### EXERCISE INSTRUCTIONS
Copy verbatim the material from its first line to the line that holds "from mathutils import Vector, Matrix", including that line.

### EXERCISE MATERIAL

┌──

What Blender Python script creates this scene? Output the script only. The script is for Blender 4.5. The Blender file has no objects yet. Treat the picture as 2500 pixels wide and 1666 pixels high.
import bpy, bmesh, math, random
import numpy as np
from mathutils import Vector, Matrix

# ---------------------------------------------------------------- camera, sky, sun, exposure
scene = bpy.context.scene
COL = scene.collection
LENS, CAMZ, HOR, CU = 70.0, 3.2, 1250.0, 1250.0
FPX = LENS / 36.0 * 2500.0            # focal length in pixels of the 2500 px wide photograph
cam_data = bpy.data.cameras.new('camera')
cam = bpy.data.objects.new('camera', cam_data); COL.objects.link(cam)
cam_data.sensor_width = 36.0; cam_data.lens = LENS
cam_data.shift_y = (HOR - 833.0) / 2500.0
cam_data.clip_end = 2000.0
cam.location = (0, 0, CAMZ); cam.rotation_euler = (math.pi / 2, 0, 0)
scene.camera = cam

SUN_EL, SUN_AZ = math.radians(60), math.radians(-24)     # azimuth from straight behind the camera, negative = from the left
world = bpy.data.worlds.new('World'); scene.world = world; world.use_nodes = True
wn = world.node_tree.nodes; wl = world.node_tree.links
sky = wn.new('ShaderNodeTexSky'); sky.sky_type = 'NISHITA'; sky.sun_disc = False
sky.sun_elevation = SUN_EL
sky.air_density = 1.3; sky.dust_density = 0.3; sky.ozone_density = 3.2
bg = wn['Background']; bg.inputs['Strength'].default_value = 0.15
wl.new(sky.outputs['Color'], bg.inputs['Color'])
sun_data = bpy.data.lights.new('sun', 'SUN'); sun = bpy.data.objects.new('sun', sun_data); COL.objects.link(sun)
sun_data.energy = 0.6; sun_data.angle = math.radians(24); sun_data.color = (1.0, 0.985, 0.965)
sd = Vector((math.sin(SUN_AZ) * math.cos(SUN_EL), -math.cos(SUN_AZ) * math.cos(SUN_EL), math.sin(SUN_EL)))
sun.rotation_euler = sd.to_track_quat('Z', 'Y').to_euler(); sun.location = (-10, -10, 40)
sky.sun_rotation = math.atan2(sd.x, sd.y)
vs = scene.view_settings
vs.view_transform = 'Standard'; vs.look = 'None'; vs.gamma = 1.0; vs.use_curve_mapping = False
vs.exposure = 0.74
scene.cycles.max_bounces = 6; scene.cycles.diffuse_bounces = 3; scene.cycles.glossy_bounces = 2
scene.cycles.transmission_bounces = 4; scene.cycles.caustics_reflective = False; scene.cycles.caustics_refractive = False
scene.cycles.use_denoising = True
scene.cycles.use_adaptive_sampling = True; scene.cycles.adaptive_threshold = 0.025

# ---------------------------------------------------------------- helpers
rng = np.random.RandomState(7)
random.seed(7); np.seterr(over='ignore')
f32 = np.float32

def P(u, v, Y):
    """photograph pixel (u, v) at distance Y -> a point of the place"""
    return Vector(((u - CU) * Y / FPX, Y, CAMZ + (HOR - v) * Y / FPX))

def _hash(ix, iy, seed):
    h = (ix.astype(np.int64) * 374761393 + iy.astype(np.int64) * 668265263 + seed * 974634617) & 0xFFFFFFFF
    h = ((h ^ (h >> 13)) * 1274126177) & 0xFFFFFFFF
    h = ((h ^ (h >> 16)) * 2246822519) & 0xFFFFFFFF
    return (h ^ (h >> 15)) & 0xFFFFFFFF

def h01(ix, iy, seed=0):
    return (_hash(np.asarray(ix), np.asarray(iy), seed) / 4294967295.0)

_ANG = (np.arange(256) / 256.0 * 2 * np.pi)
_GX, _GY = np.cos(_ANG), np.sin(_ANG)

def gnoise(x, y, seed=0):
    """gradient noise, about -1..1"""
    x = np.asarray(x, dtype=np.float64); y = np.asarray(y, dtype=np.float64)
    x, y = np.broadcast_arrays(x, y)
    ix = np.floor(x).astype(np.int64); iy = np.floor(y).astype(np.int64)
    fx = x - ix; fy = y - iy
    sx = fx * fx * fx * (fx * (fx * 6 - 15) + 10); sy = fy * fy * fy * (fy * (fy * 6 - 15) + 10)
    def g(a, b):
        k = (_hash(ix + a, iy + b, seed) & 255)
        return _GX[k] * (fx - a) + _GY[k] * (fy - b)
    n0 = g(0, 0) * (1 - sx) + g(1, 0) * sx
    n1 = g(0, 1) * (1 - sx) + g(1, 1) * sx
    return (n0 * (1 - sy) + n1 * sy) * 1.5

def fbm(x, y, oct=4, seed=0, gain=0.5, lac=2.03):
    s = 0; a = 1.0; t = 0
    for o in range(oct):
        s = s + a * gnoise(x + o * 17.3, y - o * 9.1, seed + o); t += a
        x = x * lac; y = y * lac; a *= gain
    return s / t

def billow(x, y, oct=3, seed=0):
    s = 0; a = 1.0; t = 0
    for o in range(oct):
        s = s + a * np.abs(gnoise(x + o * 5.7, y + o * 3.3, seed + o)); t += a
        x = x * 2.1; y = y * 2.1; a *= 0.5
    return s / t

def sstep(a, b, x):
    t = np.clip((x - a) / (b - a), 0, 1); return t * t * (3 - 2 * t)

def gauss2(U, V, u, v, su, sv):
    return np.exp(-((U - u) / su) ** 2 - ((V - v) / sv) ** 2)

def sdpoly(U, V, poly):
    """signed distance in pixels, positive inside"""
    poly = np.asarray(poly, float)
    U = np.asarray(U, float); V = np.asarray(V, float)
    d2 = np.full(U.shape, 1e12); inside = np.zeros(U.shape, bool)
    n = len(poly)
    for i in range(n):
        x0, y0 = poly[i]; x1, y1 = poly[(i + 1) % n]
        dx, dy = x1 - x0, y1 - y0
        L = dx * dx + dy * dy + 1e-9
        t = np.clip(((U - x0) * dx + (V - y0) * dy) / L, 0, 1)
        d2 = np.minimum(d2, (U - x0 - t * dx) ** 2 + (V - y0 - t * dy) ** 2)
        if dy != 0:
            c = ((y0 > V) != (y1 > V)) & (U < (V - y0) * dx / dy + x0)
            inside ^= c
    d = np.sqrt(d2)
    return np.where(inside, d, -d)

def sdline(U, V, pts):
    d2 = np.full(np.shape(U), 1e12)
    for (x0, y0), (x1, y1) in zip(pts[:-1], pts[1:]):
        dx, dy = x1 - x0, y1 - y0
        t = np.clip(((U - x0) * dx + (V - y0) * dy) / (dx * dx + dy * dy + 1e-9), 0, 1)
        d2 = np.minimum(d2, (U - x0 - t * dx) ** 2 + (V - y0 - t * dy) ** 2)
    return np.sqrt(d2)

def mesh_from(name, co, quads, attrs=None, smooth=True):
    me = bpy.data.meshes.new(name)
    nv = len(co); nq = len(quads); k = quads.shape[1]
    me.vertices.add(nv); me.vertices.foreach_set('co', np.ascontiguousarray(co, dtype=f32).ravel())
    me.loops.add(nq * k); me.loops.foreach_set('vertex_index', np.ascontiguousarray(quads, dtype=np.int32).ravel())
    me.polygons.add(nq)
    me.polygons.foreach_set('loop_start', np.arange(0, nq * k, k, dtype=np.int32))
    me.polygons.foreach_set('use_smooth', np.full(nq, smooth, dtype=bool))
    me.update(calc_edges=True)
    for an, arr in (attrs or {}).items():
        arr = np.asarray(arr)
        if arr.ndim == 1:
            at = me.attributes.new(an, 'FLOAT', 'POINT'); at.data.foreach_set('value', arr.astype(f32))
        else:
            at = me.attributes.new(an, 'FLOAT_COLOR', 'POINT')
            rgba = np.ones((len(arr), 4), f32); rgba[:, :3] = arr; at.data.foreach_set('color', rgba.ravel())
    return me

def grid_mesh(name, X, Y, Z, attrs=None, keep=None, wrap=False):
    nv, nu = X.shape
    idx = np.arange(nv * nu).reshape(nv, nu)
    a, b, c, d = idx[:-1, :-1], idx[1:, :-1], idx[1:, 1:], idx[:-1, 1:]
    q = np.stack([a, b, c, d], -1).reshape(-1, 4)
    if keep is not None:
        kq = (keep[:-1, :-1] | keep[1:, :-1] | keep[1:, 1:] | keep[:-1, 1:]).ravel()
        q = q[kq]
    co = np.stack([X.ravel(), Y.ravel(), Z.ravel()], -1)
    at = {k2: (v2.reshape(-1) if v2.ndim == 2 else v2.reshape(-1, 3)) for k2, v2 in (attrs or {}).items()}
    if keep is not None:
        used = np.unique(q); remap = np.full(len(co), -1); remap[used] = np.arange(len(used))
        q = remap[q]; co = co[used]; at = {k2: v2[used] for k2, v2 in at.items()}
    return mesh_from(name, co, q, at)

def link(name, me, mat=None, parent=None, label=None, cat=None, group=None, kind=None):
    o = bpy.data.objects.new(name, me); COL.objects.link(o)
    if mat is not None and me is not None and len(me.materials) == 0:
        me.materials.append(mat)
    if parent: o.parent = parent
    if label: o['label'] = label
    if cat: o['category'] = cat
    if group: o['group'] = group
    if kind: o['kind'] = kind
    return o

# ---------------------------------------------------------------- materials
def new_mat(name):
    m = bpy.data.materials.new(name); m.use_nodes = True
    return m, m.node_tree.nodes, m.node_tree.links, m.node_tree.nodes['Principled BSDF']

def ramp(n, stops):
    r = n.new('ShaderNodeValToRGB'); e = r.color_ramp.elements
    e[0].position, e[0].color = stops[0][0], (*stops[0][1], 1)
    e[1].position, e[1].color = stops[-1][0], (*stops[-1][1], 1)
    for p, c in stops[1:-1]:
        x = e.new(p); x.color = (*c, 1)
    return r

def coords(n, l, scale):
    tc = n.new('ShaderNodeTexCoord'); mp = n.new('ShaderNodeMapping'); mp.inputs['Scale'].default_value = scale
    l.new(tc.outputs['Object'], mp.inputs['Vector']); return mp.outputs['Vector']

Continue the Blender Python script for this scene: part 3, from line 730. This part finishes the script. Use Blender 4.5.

└──

### SOLUTION FOR THIS TASK
What Blender Python script creates this scene? Output the script only. The script is for Blender 4.5. The Blender file has no objects yet. Treat the picture as 2500 pixels wide and 1666 pixels high.
import bpy, bmesh, math, random
import numpy as np
from mathutils import Vector, Matrix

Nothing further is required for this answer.